My advice is to play, as there is no such thing as a mistake. Anything can lead to a breakthrough. If self-doubt is getting the best of you put your trust in a process and live, paint, repeat.

Over time when you review your work a way forward should reveal itself. Trust yourself and your creative process. Rather than paying attention to your own intentions, pay attention to what the work actually does. When the thinking and doing come together the work becomes more convincing.

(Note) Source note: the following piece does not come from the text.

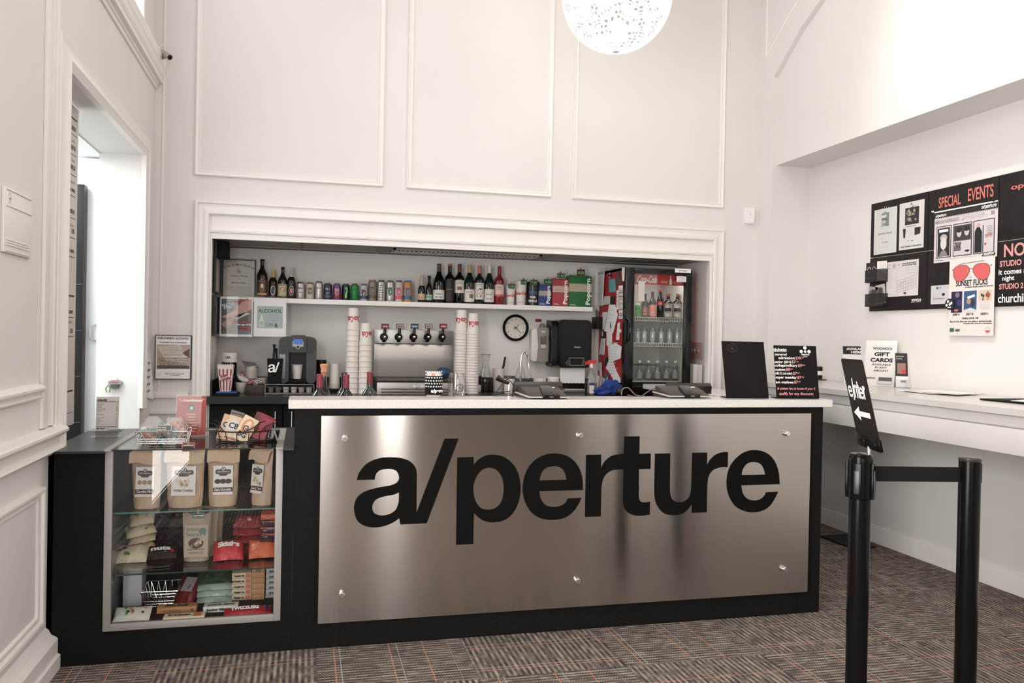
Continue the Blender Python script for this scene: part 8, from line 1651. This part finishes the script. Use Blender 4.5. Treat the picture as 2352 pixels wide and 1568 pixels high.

Representational v abstraction

©Stuart Bush Hard to Concentrate, oil on board 30 x 40 x 3.5 cm
 
I remember watching the film Pulp Fiction, in that movie, there was a great power in the mystery of what was in the suitcase. In the film, we never find out. The mystery of not knowing was more powerful than knowing.  I see there is enormous potential for interpretation by the viewer.  I want to add mystery to my artwork so the viewer can interpret the work the way they see it.  The audience can bring their own intentions, baggage and ideas.   I want the viewer to look at the artwork and let their mind wonder.  
 
Representational art discusses drawing, handling of paint, skill, composition; it also can be used to communicate ideas and a subject.  The intention behind representational work is often clear for the viewer, but I have found it limited for discussing deeper philosophical challenges and felt it was holding me back.  
 
However, abstraction artwork is different in that is invites more commentary and mystery.  The viewer coasts across the surface trying to understand it and often falling short.  The viewer can often never be sure if they understand the artist’s intention.  The intention is often not what the work is about.  Instead while making the work the thinking and the doing are often inseparable where feeling and emotional responses are often significant in making the ‘art’ within work.
 
I want to create a space for instincts and accidents rather than the straightforward one-to-one representation. I want to feel and grab something real and put it in a painting.  I am interested in the space in the viewer’s mind as much as the space in the composition and the space that inspired the work.  Through an investigation of spatial structures in a pursuit of knowledge, I want to create a different way of looking and seeing the world.  I find it profoundly gratifying focusing on the place in-between forms; perceiving the image and watching it disappear into shapes, forms and space.  
 
The outcome is an artwork that is intended to work on many levels.  The clarity of the composition is comparable with the mark making: realising positive and negative, absence and presence in equal measure. The colours and forms produce and transmit a poetic meaning, an emotional state that invites interpretation. By creating an interpretation of space that cannot be communicated by words the work it acts a metaphor about what it means to alive today.  
 

Making better work than I did yesterday

 
©Stuart Bush The rush 2016 oil on board 50 x 70 cm
My idea of success is linked to what l have rather than what l haven’t.  It is common to hear of success being tied to financial wealth.  That isn’t success for me; profit does not drive my artwork.  I have the opportunity to discover who l am, to find my own voice, to find my true self through my art.  My goal is to make better work today than l did yesterday, it is as simple as that
 
I finished university in 2006 and when l look at my early paintings l can see l have taken small progressive steps each year.  Now over ten years later l know l have made significant progress. However, l feel as if l have been making the same painting for ten years, each time exploring my interest in seeing the body in space.  The concept of finding what my personal gift is and discovering my potential is more exciting than any material needs.  That is why l have chosen this life as an artist, or maybe it has chosen me. 
 
I see being an unknown artist as a positive thing.  It enables me to consider the long game, to build on each day and to go deeper to see what the ‘it’ is. Many of my paintings are built up gently in the studio.  Each painting supports the next one, thereby pushing me forward in a positive way.  I have a conviction, a commitment and the determination not to give up.  I believe strongly in what l am doing.
 
By doing art for myself, l can avoid criticism and avoid making commercial decisions.  This allows me to find a way forward without manufacturing art.  The art l make is more about emotions than constructions, more about art and poetry, and less about resolved ideas.  I want to make work for myself that l feel really passionate about,  l don’t want to dilute my work.  l want to make the decisions about what needs editing before the public see it.  I want my work to be the best that it can be.  I realise that this may divide the potential audience.  However, once the work is made public, it could potentially turn me into a public person. I’m not sure that l want that to happen.  I want to make work for a small audience that appreciates and supports my work
 
I am a figurative painter, and I want to get close to the source.  I want to make work within an intellectual framework inspired by my muse, my muse being my experience of the city. This framework is the key to the art within me, allowing me not to over thinking what l am doing and allowing me to initiate an inner response, thereby preventing me from being distracted by my head or my ego, competition with other artists or self-doubt.  Reflection comes later, after a period of time, when l can contemplate and think about what l have made.  
 
I want to make art is good as it can be. My competition is with myself and being better than yesterday.